Pop time is the time from the moment a pitch hits the catcher's mitt to the moment the fielder receives the throw at the center of the base, most often second base on a steal attempt. The MLB average pop time to second is about 2.01 seconds, and elite catchers get down near 1.85.

How pop time is measured

Statcast times the throw from the instant the pitch hits the catcher's mitt to the instant the fielder is projected to receive it at the center of the base. That one number bundles three separate skills: footwork (how quickly the catcher gets into throwing position), the exchange (glove to release), and arm strength (velocity on the throw). A catcher can be elite at one and ordinary at another, which is why pop time is a better read on who controls the running game than arm strength alone. A cannon arm with a slow exchange can post a worse pop time than an average arm with perfect feet.

What counts as a good pop time

The MLB average pop time on a throw to second base is about 2.01 seconds. The best arms in the league get under 1.90, with the very fastest throws approaching 1.80. On the other end, anything much above average marks a catcher runners can attack. The margins sound tiny, but a steal attempt is a race decided in hundredths of a second: against a good jump, the gap between an average and an elite pop time is roughly the gap between safe and out.

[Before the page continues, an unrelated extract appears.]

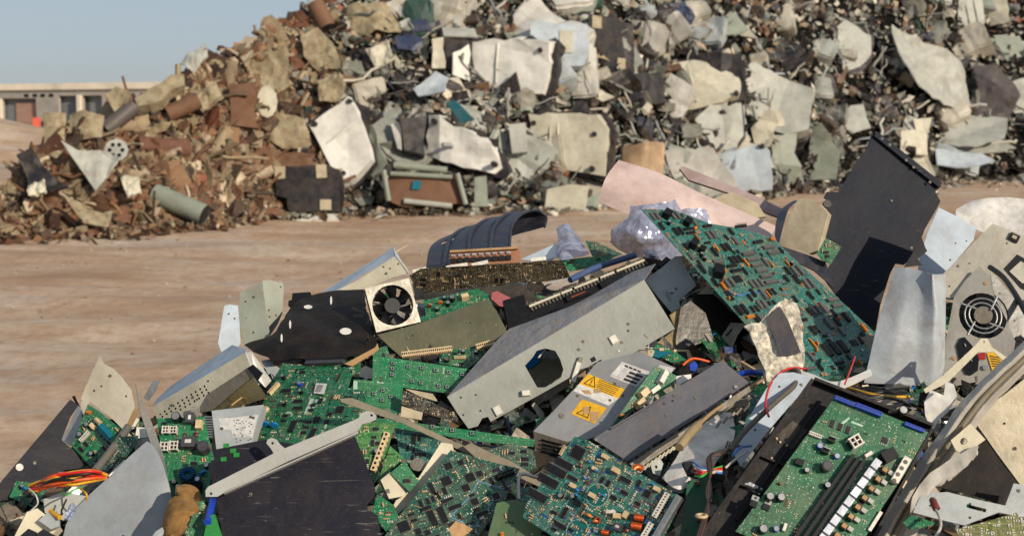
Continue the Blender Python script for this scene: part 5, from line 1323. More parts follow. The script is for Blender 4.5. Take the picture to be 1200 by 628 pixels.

Throws to third base clock faster in raw time because the distance is shorter, but second base is the standard measure, since that is where most steal attempts happen and where the leaderboards are ranked.

Why pop time matters for stolen base bets

A stolen base is a three-way race: the runner's speed and jump, the pitcher's time to the plate, and the catcher's pop time. The catcher is the final leg. A weak arm behind the plate is an open invitation, and aggressive runners both attempt more and succeed more against slow pop times. Flip it around and an elite arm can shut down the running game even behind a slow, deliberate pitcher.

For betting, that makes pop time one of the three numbers to check before any stolen base prop. The best spots pair a fast, aggressive runner with a slow-to-the-plate pitcher and a catcher near the bottom of the pop time leaderboard. When the catcher is elite, the price on a steal is usually not worth taking no matter how fast the runner is.

How BetLogic helps

BetLogic's Stolen Bases tool cross-references each runner's speed and aggression against the opposing pitcher's tempo and the catcher's pop time, so the day's steal targets already account for who is behind the plate. See today's stolen base targets, updated before first pitch. For the runner's side of the race, read what sprint speed is, or start with how stolen base bets work.

Frequently asked questions

What is the average pop time in MLB?
About 2.01 seconds on a throw to second base. Elite catchers get under 1.90, and the fastest throws approach 1.80.
What is a good pop time to second base?
Under about 1.95 seconds is strong and under 1.90 is elite. A pop time meaningfully slower than the 2.01 league average flags a catcher that runners can attack.
What three skills make up pop time?
Footwork (getting into throwing position), the exchange (glove to release), and arm strength (throw velocity). Pop time combines all three, which is why it beats arm strength alone.
How does pop time affect stolen base bets?
It is the catcher's leg of the three-way race that decides a steal, alongside the runner's speed and the pitcher's time to the plate. A slow pop time raises both attempt rate and success rate against that catcher.